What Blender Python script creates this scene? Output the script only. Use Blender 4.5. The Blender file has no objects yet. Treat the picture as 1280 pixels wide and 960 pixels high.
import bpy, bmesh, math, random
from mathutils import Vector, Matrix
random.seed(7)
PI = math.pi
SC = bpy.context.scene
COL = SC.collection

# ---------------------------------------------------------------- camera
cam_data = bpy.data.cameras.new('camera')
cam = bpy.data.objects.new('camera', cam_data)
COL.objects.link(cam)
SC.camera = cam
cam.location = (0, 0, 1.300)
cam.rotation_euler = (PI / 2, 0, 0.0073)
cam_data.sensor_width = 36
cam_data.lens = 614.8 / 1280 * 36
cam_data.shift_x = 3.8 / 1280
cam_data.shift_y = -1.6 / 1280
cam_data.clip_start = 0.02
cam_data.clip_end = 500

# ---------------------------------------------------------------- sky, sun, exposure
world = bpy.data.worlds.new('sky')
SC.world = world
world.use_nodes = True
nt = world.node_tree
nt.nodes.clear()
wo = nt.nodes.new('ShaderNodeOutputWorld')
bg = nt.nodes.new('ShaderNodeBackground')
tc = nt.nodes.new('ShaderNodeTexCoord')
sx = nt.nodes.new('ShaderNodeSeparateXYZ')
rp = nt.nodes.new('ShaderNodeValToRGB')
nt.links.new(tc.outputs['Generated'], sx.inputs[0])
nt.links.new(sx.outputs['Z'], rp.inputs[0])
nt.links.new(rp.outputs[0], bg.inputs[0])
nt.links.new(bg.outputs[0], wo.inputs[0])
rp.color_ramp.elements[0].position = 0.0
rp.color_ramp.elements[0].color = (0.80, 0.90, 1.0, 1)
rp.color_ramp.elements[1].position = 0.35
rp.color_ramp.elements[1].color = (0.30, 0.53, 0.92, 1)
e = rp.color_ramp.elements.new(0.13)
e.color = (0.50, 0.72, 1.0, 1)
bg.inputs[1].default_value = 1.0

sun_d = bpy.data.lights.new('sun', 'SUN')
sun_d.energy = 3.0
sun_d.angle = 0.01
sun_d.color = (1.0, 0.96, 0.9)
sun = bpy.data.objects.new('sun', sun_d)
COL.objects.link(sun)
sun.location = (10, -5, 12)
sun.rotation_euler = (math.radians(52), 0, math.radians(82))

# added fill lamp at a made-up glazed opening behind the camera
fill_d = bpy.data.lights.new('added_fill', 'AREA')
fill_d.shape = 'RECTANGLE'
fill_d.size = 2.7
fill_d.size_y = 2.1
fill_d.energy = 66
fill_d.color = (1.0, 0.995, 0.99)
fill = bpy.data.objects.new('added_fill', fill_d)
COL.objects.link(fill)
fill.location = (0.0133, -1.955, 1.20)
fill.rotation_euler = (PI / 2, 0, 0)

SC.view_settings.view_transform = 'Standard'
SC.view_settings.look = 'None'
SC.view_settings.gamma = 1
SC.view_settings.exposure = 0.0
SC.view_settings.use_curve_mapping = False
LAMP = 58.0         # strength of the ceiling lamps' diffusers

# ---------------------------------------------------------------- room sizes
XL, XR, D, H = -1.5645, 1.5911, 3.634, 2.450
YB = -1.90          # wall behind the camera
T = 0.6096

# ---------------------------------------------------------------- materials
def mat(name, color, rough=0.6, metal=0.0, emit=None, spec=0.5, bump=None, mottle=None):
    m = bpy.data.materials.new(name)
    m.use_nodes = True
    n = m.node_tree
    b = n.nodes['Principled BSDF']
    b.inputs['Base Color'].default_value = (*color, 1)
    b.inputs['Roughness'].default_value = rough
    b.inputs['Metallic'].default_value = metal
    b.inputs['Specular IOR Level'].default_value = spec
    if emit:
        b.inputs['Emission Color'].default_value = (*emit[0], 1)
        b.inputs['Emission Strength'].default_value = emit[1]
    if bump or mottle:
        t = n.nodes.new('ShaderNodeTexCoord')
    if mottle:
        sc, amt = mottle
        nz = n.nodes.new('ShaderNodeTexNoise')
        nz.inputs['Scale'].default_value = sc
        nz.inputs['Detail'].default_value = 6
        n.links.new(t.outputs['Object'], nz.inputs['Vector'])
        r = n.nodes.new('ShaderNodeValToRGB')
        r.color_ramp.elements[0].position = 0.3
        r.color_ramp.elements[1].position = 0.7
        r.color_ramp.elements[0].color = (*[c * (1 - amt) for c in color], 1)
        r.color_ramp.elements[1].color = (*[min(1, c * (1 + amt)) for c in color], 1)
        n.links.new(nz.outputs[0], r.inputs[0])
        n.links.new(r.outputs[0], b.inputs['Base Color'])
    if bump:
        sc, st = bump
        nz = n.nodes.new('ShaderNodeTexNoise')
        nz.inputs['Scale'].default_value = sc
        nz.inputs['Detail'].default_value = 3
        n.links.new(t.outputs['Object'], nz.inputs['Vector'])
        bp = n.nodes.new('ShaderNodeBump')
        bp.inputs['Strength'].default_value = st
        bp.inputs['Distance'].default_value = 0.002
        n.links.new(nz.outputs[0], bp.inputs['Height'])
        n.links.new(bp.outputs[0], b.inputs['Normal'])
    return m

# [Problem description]
Write out the listing's lines exactly, from its first line through the line that contains "cam_data.clip_end = 500", and stop there.

# [Exercise output]
What Blender Python script creates this scene? Output the script only. Use Blender 4.5. The Blender file has no objects yet. Treat the picture as 1280 pixels wide and 960 pixels high.
import bpy, bmesh, math, random
from mathutils import Vector, Matrix
random.seed(7)
PI = math.pi
SC = bpy.context.scene
COL = SC.collection

# ---------------------------------------------------------------- camera
cam_data = bpy.data.cameras.new('camera')
cam = bpy.data.objects.new('camera', cam_data)
COL.objects.link(cam)
SC.camera = cam
cam.location = (0, 0, 1.300)
cam.rotation_euler = (PI / 2, 0, 0.0073)
cam_data.sensor_width = 36
cam_data.lens = 614.8 / 1280 * 36
cam_data.shift_x = 3.8 / 1280
cam_data.shift_y = -1.6 / 1280
cam_data.clip_start = 0.02
cam_data.clip_end = 500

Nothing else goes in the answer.